Admiro a las personas coherentes. Son superhéroes en una sociedad volátil. Son quienes saben asumir sus limitaciones y mantienen sus convicciones. Tienen claro que no pueden cambiar el mundo, pero actúan como creen que deben, para que el mundo pueda funcionar. Son los que mantienen sus principios tanto si les beneficia como si les perjudica.

Mi padre fue un hombre coherente, con firmes principios morales (que van mucho más allá de los religiosos, que también los tenía). Su principio básico era el de una sobria y discreta solidaridad. Era generoso y empático. Con su familia, con sus clientes, con sus superiores. Buscaba siempre los motivos que llevaban a los otros a comportarse de una determinada manera. Y lo justificaba, lo comprendía. Perdió tiempo, dinero y esfuerzo por mejorar la vida de los demás. Pero siempre tuvo los bolsillos llenos de una enorme paz interior. Su mejor herencia.

Hablaba poco, pero hacía mucho. “Lo importante no es tener, sino tener con quién compartir”, me dijo en una ocasión siendo una niña. Entonces no lo entendí muy bien. Era su máxima. La recompensa de una buena acción es haberla hecho.

Ser coherente es difícil, por supuesto. Chocamos contra nuestras propias incoherencias desde que empezamos a movernos solos por la vida. Nos suspenden el examen, pero aprobamos la asignatura. Cuando otros tardan mucho en hacer algo es que son lentos. Cuando tardo yo es que tengo exceso de trabajo. Cuando alguien hace algo que no se le había encargado, es que se está pasando en sus atribuciones; yo, sin embargo, soy una persona con iniciativa. Si alguien defiende con contundencia sus principios es tozudo e impermeable; en mi caso es que soy una persona con firmes convicciones. El triunfo del equipo contrario es cuestión de suerte, pero mi triunfo se debe al esfuerzo y el trabajo.

Hemos llegado a un momento en que la coherencia no está valorada. En política, por ejemplo, nos hemos convencido de que los programas siempre serán papel mojado. Eslóganes y buenas palabras que se convierten en utopías imposibles de llevar a la práctica. Mientras están en la oposición lamentan la falta de liderazgo de quien gobierna; cuando llegan al poder lamentan que los adversarios les pongan trabas y les lleven a los juzgados. “Que prueben una cucharada de su propio chocolate”, parecen querer decir. Será que el poder les trastorna a todos. Será que no es lo mismo prometer que dar trigo. O tal vez que la principal preocupación de cualquier persona al subirse a un pedestal es mantenerse en él en un difícil equilibrio.

Hace ya 2000 años que Séneca defendía: “No pretendo que el sabio deba caminar siempre al mismo paso, sino por la misma ruta”. Nuestra forma de pensar, de ver la vida, evoluciona con el el tiempo, cambiamos el ritmo del paso.
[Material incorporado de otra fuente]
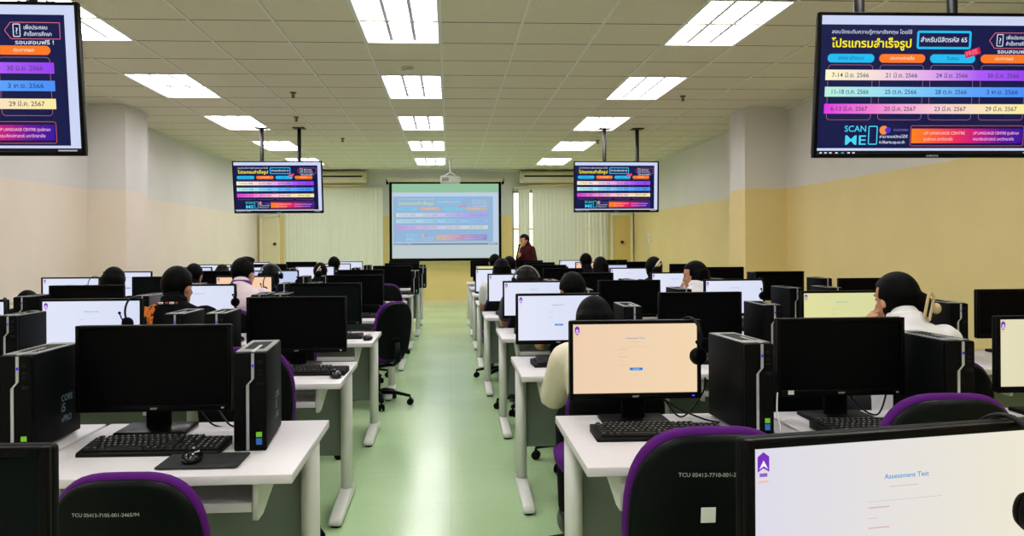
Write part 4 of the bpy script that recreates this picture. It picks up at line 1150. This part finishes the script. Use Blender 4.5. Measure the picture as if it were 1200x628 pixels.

Pero lo importante es que el lugar al que queremos llegar sea el mismo. Podemos entender que alguien que criticaba a quien vivía con escolta en un chalet, llegue a comprarse uno cuando forma una familia numerosa. Debemos comprender que en determinadas situaciones los partidos lleguen a coaliciones electorales aunque se hayan dicho “más que a un perro” y hayan intentado fagocitar al contrario y barrerlo demoscópicamente hablando. Incluso aplaudimos que aquellos que se han mostrado abiertamente republicanos, pero aplauden el mensaje institucional del Rey (el término “monarquicano” lo inventó Pedro Ruiz en los 80 para referirse a Santiago Carrillo).

Lo malo no es eso de “donde dije digo, digo Diego”. Lo malo es que criticaste del contrario lo que ves lógico para ti. Lo peor es, como dice el filósofo francés Gabriel Marcel, “cuando uno no vive como piensa, acaba pensando como vive”. ¿Sobrevaloramos la coherencia? Yo añoro la que demostró mi padre.